La imagen de la cena en la que convergen los demonios genealógicos de la procreación es violenta y duele. Uno debería llegar a viejo, liviano, y sin convertirse en padre de su padre ni lastre de su hijo. Libre de mandatos y sin haber inoculado imperativos en su descendencia. Habiéndole concedido la gracia de la libertad. Pero es un hecho que invariablemente debemos matar al padre.
Yo también lloro y termino riéndome de mi misma. Pero no porque me sienta patética, sino porque me causo ternura, que es peor. No me gusta apenarme de mí misma. Aunque aprendí que llorar (a mares, a chorros, como diría Oliverio, abriendo las compuertas del llanto) es catártico y terapéutico (lo que es esdrújulo tiende a ser bueno). Te lava las mugres del alma, te quita peso de encima. Hay que permitirse llorar (a mí suele pasarme en la calle, en público). Tu forma de narrarlo duele, también, porque lloraste. Creo en lo que leo.
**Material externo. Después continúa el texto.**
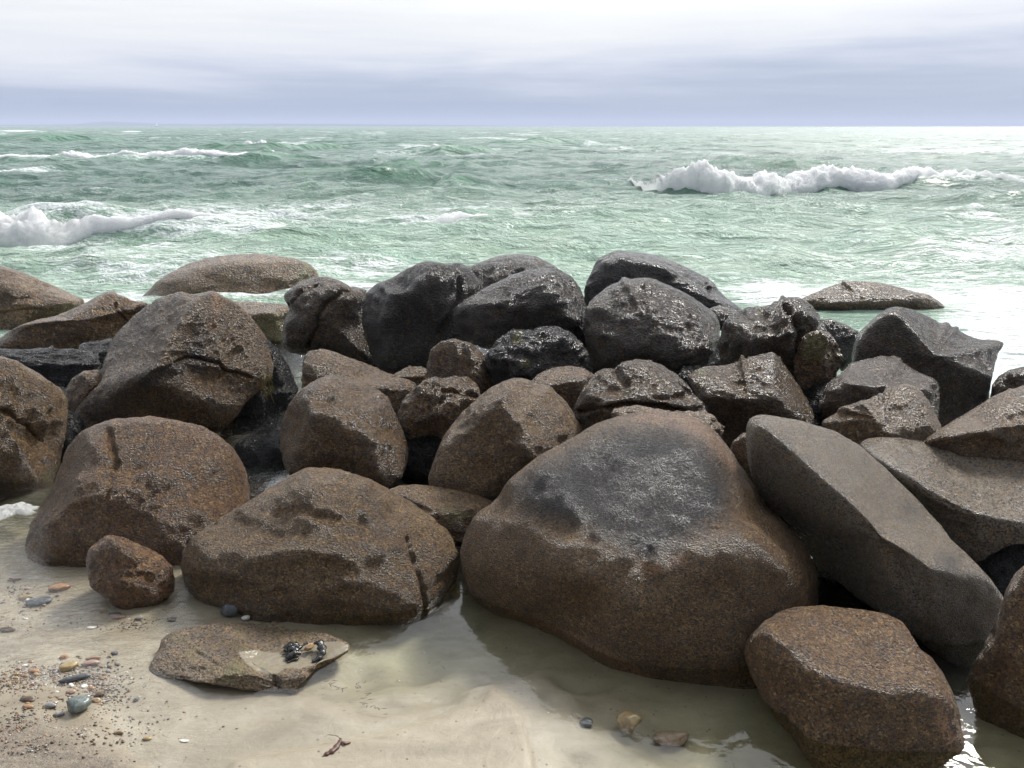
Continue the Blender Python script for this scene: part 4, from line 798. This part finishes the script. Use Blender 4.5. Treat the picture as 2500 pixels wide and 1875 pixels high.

La transfiguración es un arte que hay que dominar, sin darse cuenta. Desmaterializarse y fundirse en otro, vivo o pintado, es un acto poderoso de resurrección. Es, de alguna forma, no estar solo y emerger transformado. El "soy capaz de oír la destrucción de los años pasados" es ... letal. ¿Será que hay que desmalezar y demoler para reconstruir? Y dormirse siendo las chicas de Dick es entrar transfigurado al sueño, donde quién sabe qué habrá ocurrido (fuera de campo para el lector).
Serás siempre esa ruina. Es como un tatuaje. La ruina está anclada en tu memoria. Volvés a tu Jordán y tu Ganges para que se lleven las lágrimas y las chicas de Dick y los crímenes del pasado. Y recomenzar.
El itinerario es perfecto.
Besos, bicéfalo-fénix.
Vuelvo y, cómo son las cosas, he llorado tanto a oscuras, y me he sentido ridícula, casi obscena. Me he dado tanta pena que a veces he reído. Como cuando me ha dado por llorar al verme el gesto desfigurado por las lágrimas en un espejo. Llorar por compasión de una pena es tan patético que roza lo hilarante. Llorar y curar. Reír, y curarse también. Más, seguramente.
Mariel, dice, precisa, of course, que "hay tanta cuerda para tirar de ella". Pero hoy me agarré a este cabo, porque un poco más y me ahorca.
Patético también tantas veces no llorar de puro desgaste, de acostumbrarse a la soga. Tus escritos nos desacostumbran, nos hacen mirar como nuevo, como niño. Todo ahorcado lo es por primera vez, no?